2023年12月31日日曜日

過去の栄光を振り返ることの方が日本人にとってリアリティがあるのではないか?

気が付けば2023年も最後の日となりました。先日冬休みになったと思ったのに、もう31日になってしまったので、せめて今年最後の悪あがきにこのblogに一筆したためようと思います。2023年を振り返ってみると…あんまり後ろ向きな事ばかり言いたくないのですが、今年は日本の劣化と没落がいよいよ目に見える形になって表れた年だったのではないかと思います。ダイハツ、宝塚、ジャニーズ、ビッグモーター、自民党…数々の不祥事が明らかになっただけでなく、急な円安が進んだ影響で物価の高騰が庶民の生活を直撃しました。

そんなご時世に丁度合わせたかのように「葬送のフリーレン」の放映が今年の秋から始まりました。この作品は長寿のエルフである魔法使いフリーレンが、亡くなった勇者ヒンメル達との過去の冒険の足跡をたどりながら「人の心を知る」ための新たな冒険を始める…という話です。これまでの少年漫画だったら、魔王を倒すための現在進行形の冒険物語なのですが、フリーレンは魔王を倒したかつての旅の思い出を振り返る旅をしています。

この「過去の栄光の日々を振り返る」という作業こそが、今の日本人にとって最もリアリティがあることなのではないかなと思うのです。少し脱線しますが、何年か前からアニメやラノベでは異世界転生モノの作品が人気を集めていて、今も毎シーズン必ず一つは転生モノのアニメが作られています。これが結構長い間続いているのは、今の日本人にとって「転生する」ということにリアリティがあるからだとずっと思っていたのですが。。フリーレンは日本人にとってのリアリティが「(斜陽化する現実から脱出するための)転生」から「(斜陽を真正面から認めて)過去の栄光を振り返ること」に移行しつつあることを示唆しているように見えるのです。

東京オリンピックが総括されずにウヤムヤに終わったまま、今も大阪万博や札幌オリンピック(こっちはやめる方向らしいですが)などの「過去の栄光」の再生産に日本の政治家は躍起になっています。ここには建設業界や広告業界等との利権の問題もあるのでしょうが、単にそれだけというわけでもないのではないかと僕は思います。「クールジャパン」がウヤムヤでどこかに行ってしまった今となっては、日本人には世界(=外向き)に向けて誇れる(と思える)自国の存在意義が見えないのではないでしょうか?だから、日本人は内向きに「過去の栄光」を反復再生産しようとする事くらいしかやる事がないのだと思います。

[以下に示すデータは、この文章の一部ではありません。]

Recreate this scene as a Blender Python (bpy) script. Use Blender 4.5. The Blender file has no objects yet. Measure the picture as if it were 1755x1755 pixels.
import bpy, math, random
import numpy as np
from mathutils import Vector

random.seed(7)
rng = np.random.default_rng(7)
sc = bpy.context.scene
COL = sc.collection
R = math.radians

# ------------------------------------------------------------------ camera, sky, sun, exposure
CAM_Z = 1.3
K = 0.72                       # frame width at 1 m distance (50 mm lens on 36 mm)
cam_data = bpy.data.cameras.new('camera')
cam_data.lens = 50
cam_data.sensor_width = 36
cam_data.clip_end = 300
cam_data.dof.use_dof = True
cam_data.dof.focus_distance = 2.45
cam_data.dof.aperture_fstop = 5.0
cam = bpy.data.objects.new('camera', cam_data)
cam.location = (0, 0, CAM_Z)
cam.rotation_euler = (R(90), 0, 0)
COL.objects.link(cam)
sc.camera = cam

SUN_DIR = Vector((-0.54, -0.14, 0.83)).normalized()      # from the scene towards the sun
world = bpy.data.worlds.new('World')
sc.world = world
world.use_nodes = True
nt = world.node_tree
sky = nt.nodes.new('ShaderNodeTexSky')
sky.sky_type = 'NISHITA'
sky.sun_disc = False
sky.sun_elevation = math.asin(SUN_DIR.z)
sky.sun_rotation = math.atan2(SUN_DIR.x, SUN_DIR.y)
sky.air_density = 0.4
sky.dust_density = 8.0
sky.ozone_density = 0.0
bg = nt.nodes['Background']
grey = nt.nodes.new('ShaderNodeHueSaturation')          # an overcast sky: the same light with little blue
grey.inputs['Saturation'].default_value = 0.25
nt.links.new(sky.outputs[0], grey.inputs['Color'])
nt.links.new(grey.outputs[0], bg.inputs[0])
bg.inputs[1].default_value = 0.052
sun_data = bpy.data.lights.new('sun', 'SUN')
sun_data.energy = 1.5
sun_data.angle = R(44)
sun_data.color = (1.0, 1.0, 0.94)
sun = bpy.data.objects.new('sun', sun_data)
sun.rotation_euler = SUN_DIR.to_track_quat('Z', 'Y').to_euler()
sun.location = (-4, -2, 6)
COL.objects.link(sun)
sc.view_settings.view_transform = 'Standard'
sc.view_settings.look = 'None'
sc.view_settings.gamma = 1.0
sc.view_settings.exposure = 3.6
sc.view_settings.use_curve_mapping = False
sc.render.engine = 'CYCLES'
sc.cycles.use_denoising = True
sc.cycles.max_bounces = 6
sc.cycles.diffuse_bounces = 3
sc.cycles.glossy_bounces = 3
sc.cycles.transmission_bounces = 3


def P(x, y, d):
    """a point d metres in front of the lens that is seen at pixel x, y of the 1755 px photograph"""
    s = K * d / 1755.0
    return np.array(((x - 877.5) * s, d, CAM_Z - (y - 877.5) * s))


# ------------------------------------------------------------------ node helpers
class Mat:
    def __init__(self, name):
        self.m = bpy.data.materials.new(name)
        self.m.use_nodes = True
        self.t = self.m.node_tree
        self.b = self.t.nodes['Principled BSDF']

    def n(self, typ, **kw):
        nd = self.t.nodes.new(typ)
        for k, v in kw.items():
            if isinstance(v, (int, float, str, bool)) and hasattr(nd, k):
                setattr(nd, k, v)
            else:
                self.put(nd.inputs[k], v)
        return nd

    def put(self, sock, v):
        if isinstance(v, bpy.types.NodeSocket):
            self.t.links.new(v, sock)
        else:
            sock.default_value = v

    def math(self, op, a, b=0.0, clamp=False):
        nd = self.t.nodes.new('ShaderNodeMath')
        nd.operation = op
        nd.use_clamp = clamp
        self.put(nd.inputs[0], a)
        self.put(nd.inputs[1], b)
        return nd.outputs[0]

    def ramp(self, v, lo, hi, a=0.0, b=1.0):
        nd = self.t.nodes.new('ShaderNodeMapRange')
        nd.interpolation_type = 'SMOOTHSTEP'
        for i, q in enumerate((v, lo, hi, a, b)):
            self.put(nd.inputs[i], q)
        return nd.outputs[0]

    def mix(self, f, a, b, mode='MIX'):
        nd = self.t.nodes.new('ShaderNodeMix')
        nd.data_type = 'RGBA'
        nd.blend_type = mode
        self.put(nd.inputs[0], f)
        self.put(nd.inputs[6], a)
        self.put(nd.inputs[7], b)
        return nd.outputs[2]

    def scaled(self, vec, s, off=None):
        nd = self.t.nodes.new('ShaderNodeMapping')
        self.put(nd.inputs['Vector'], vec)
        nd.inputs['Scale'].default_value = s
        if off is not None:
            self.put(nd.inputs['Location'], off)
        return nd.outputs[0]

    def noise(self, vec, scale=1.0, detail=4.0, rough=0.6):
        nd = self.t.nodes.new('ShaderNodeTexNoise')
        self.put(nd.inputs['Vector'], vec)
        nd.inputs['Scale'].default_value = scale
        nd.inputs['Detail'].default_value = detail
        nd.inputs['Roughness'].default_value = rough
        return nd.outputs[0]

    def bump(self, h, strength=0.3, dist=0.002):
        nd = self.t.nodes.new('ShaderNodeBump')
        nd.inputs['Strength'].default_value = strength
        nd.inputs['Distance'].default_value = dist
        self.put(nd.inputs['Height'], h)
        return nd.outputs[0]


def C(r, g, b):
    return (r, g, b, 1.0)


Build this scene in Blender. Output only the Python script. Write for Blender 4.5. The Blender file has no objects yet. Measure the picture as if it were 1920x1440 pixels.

なんだか救いの無い話になってしまいましたが、フリーレンに救いがあると思えるのは、エルフであるフリーレンには「名誉」とか「お金」といった人間らしい欲がほとんど無い事です。魔法を使えばお金を稼ぐ方法はいくらでもあるはずなのに、フリーレンはそういう事には関心がありません。そして、フリーレンの旅の目的は「魔法の収集」と「死んだ仲間にもう一度会う事」だけです。フリーレンは斜陽国日本の若者に対して「世間の価値基準にとらわれずに、自分の好きな事と、自分の大切な人との繋がりを大事にする」というロールモデルを提供しているように見えるのです。そこには何か希望があると思いたいです。